Hal inilah yang dijadikan sasaran ibadah zakat, sense of solidarity. Inilah yang hilang dari tatanan masyarakat yang tercekoki mode materialis. Yang mengukur harga manusia lewat pangkat dan jabatan, standar kekayaan dan simpanan di bank, cantik dan tampan, dan strata sosial lewat tingginya pendidikan formal. Jarang yang mau mengukur senyawa manusia yang berupa akhlak dan budi pekerti. Kesalahan individulah yang mampu menahan seseorang untuk tidak menelan harta masyarakat meski saat itu ia hanya berteman bangku-bangku kantor.

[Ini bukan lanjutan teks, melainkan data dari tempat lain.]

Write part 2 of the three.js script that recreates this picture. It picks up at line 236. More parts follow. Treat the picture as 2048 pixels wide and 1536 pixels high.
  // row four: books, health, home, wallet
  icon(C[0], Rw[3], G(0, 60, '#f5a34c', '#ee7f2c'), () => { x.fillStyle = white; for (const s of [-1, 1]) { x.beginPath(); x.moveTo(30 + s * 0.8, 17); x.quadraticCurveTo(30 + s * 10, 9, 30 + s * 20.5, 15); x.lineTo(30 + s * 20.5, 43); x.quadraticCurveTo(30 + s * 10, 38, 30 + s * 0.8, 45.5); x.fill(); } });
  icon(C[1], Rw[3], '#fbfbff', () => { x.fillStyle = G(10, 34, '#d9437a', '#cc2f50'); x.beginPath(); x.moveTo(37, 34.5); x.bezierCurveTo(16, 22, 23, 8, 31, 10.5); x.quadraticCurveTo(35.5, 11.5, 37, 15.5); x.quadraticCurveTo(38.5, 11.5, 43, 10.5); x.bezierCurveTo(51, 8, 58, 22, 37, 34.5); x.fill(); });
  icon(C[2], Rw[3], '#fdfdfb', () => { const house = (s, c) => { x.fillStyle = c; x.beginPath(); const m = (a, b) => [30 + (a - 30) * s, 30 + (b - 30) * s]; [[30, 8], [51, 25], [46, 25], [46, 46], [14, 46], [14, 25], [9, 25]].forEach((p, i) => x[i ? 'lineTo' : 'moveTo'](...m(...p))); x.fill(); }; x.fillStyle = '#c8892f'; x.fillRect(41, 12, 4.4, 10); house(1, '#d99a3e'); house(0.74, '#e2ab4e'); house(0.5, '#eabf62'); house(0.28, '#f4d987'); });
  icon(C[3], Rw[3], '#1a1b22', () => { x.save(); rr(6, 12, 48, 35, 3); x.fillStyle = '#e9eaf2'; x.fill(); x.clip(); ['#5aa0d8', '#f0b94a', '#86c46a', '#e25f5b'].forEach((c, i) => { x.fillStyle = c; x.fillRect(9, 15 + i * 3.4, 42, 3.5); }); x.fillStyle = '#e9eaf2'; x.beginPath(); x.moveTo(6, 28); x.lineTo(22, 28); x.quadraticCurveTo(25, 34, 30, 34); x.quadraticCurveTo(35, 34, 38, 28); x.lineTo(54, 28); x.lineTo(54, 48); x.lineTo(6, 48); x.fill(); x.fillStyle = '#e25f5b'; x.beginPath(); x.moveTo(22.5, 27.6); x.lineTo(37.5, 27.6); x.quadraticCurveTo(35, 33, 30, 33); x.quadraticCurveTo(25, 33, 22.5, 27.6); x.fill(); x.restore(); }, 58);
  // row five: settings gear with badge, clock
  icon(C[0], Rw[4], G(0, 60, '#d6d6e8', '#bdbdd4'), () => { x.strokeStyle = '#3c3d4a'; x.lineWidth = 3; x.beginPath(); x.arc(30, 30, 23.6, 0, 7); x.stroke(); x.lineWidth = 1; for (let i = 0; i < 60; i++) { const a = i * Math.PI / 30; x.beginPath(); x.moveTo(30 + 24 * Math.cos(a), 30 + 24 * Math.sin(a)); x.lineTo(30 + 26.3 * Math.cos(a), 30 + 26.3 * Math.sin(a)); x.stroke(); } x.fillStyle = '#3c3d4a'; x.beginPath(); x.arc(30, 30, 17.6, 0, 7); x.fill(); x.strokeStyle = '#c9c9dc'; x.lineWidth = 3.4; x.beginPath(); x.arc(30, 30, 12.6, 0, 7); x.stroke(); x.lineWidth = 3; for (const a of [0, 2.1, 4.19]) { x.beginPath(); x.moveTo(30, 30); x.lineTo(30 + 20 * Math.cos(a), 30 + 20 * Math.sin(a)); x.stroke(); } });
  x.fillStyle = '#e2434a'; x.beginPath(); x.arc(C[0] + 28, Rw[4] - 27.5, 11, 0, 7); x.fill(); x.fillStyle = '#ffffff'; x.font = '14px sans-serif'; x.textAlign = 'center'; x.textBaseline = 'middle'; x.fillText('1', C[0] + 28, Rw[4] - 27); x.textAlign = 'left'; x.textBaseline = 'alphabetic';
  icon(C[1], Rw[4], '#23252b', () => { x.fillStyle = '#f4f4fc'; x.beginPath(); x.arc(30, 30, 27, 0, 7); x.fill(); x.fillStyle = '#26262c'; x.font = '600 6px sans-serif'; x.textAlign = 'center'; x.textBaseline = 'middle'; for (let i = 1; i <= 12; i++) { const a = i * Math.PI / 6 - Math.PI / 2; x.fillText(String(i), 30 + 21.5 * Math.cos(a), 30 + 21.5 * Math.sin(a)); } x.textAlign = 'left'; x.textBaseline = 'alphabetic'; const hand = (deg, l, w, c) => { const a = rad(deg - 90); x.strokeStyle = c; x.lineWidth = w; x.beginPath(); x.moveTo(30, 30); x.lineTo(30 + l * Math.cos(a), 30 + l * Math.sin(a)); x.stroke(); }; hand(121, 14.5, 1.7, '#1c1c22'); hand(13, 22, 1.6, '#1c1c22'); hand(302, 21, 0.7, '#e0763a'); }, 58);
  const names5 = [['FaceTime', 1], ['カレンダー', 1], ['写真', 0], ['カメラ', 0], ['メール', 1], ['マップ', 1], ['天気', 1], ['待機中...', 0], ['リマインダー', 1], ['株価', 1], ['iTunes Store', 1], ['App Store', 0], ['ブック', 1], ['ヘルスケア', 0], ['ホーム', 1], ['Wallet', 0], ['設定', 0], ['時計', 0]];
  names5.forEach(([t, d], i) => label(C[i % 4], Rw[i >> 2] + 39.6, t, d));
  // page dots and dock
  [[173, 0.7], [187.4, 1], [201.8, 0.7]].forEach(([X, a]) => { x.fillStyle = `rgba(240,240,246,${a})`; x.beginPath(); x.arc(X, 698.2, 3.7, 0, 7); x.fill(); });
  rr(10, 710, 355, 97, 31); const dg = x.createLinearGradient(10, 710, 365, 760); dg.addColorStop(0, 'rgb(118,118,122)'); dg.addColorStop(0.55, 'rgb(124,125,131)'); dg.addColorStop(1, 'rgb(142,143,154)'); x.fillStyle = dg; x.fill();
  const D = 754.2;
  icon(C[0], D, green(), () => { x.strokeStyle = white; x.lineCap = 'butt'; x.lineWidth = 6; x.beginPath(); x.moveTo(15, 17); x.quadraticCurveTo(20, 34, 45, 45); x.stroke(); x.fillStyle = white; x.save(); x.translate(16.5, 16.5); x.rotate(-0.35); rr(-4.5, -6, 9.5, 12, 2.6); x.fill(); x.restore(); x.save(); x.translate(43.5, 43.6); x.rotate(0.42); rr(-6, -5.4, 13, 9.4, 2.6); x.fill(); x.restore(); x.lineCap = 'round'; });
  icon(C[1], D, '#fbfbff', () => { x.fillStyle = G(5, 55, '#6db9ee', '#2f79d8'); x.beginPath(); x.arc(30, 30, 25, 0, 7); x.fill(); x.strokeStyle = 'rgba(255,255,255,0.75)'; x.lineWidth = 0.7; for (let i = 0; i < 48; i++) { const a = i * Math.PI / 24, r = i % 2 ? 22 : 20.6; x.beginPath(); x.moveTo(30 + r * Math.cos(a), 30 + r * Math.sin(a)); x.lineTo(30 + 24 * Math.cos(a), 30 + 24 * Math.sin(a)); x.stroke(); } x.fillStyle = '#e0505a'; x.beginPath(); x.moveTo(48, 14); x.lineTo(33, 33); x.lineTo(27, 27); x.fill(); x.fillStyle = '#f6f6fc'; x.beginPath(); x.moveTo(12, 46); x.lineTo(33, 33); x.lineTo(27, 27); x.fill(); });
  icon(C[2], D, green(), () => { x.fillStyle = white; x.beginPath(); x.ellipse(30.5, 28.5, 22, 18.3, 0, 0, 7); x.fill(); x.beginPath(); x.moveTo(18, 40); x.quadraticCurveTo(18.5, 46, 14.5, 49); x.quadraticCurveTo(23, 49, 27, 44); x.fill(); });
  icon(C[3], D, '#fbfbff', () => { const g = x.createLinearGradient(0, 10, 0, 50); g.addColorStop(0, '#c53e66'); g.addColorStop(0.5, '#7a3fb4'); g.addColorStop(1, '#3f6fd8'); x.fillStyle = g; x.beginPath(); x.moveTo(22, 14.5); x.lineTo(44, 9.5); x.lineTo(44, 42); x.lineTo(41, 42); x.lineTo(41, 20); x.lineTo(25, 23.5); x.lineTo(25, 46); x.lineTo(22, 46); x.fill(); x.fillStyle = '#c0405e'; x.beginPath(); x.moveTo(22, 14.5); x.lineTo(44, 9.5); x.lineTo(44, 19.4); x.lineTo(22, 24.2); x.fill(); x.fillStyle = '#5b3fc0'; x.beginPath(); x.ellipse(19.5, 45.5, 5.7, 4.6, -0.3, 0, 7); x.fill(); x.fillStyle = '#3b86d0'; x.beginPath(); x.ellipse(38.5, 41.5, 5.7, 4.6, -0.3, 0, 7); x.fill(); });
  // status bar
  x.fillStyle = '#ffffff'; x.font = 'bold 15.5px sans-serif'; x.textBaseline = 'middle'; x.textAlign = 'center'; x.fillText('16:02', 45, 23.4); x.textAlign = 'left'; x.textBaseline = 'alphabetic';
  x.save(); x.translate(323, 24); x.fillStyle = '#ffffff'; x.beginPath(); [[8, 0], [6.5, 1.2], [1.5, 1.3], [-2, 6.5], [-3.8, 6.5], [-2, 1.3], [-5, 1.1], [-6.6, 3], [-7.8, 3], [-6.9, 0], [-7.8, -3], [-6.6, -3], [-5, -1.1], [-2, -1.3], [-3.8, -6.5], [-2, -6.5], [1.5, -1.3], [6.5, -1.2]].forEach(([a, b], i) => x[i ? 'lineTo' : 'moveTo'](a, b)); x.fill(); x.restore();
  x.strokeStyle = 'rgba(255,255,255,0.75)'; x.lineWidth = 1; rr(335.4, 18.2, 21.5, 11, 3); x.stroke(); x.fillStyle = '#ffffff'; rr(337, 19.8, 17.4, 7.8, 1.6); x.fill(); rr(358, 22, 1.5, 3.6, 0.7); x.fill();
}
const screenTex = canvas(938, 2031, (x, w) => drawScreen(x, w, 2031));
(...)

Zakat adalah model alternatif yang dijadikan masyarakat muslim sebagai refleksi solidaritas yang tidak perlu lagi menggantungkan diri dengan struktur sistem ekonomi ribawi. karena mereka bagaikan satu badan sebagaimana dibahasakan sabda Rasul saw. atau pantulan cahaya ilahi yang membahasakannya lewat Q.S al-Hujurat:10, “sesungguhnya orang-orang mukmin adalah bersaudara”. Ikatan imam seorang mukmin dengan mukmin lainnya disamakan dengan ikatan kekeluargaan. Tak heran jika proses berdirinya masyarakat madani di Madinah pertama kali di bangun atas dasar kokohnya ruh ukhuwah (jiwa persaudaraan).